Writing about family and the difficulties of being a housewife is permissible unless the woman revolts against the family and leaves the household. The “best” subject is enduring a promiscuous man until he gets tired of promiscuity and returns remorsefully for a happy ending. But writing about a promiscuous woman is forbidden unless the woman commits a small fault and at the end of the story comes back to the family, confesses her shame and shows her regret.

Writing about unaccompanied, liberal or intrepid women who travel alone or accept new experiences willingly is frowned upon. Writing about a woman who is unfaithful to her husband is forbidden unless her infidelity is described “vaguely”. Describing a woman’s body is forbidden and describing bold emotions will be omitted, too.

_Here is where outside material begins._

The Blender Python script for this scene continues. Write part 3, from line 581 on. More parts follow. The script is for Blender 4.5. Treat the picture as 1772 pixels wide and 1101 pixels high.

Motherhood is a sacred entity and tainting this image is not well received. Describing the feminine beauty should be done with a mixture of innocence and modesty and in order to “uphold the sanctity of the family”; otherwise, it will be omitted. Talking about sexual issues of women is impossible and even mentioning homosexuality is prohibited.

Kissing, caressing and hugging is forbidden. In one story, the cooing of the pigeons behind the window was censored; because it is a “reminder of kissing in public”. Even talking about such prohibitions is prohibited. Well, let me tell you something, quite frankly, this whole piece of writing will be omitted… from “once upon a time” to the last word.

[1] It is a reference to Parvin E’tesami (1907-1941), the great 20th-century Iranian poet in Persian classical style of poetry. She began writing poems under the guidance and teachings of her father, Yusef E’tesami, and great masters such as Mohammad-Taqi Bahar and Ali Akbar Dehkhoda. Her father, Yusef E’tesami, was one of the prolific poets and translators of his era who had a great role in Parvin’s literary life and her success.

[2] An allusion to a famous poem by Forough Farrokhzad (the poet who was mentioned in the paragraph): “The journey of a volume upon the line of time— / and with a volume / Thus to impregnate / the dry line of time: / A volume / made of a conscious image / returning from a feast in a mirror.” (Translated by Hamid Dabashi, in Dabashi, H. (2016). Iran: The Rebirth of a Nation. US: Palgrave Macmillan.)

[3] An allusion to another famous poem by Forough Farrokhzad: “I am depressed, O so depressed. / I go to the porch and extend my fingers / Over the taut skin of night. / The lamps that link are dark, O so dark. / No one will introduce me to the sunlight / Or escort me / To the sparrows' gathering. / Commit flight to memory, / For the bird is mortal.” Hillmann, Michael C. (1987). Lonely Woman: Forugh Farrokhzad and Her Poetry. US: Rienner Publishers.

[4] Garekani, Fazlollah (1977). Slander of Writing Poetry(tohmat-e shâeri). Iran: Rozaneh. In this book, the author tries to prove that Parvin E’tesami was not a poet and her poems are actually written by Ali Akbar Dehkhoda (Iranian prominent linguist, encyclopedist, author, and political activist). The author claims that Parvin’s father and Dehkhoda were trying to show that Iranian women should and can have a role in Iranian literature.

[5]This is a reference to Ms. Simin Daneshvar, the renowned Iranian author, and her book, called Suvashunor A Persian Requiem, which was published at 1959 in Iran.Simin Daneshvar was the first Iranian woman who wrote modern fiction with great technique and professionally.